According to the independent Air Force Times:

“There is a lot of nasty stuff getting pumped into the pilots’ bloodstream through what they’re breathing from that OBOGS [On-Board Oxygen Generation System]. That’s fact,” one former F-22 pilot said. “How bad it is, what type it is, exactly how much of it, how long — all these things have not been answered.”

The line of inquiry may shed new light on the death of Capt. Jeff “Bong” Haney, a 525th Fighter Squadron pilot who was killed when his F-22 crashed last November near Anchorage. Sources said that in Haney’s last few radio calls before his jet disappeared, he sounded drunk, a classic sign of hypoxia. Haney was known as a prodigiously skilled aviator who was in line to attend the elite Air Force Weapons School.
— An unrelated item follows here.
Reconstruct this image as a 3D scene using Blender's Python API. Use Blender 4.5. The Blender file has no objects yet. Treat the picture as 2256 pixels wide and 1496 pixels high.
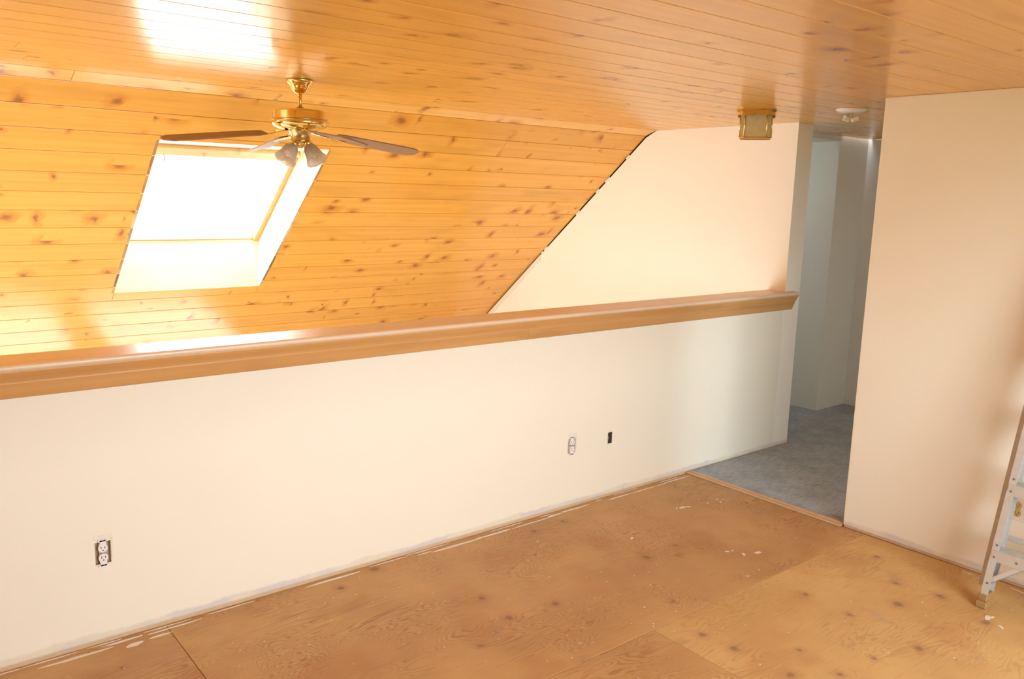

The Air Force has said it doesn’t believe the oxygen system played a role in Haney’s death.

The planes — the most costly fighters in human history — have never been used in combat despite the three wars — Afghanistan, Iraq and Libya — the nation has waged since the F-22s went operational in 2005.

Independent Air Force historian Robert Dorr wrote earlier this month in Air Force Times that the service was rightly taking its time to solve the problem. “Something…caused Haney to crash. It could have been a flaw in the On-Board Oxygen Generating System, letting carbon monoxide inside the cockpit, or perhaps another malfunction with the fighter,” he said. “Whatever the problem, it will eventually be fixed — and the 158 Raptors will return to the skies.”

Sadly, that’s not the case. “We’re managing the risks with our aircrews, and we’re continuing to study the F-22’s oxygen systems and collect data to improve its performance,” Schwartz says of the plane. “We do not have a smoking gun here.”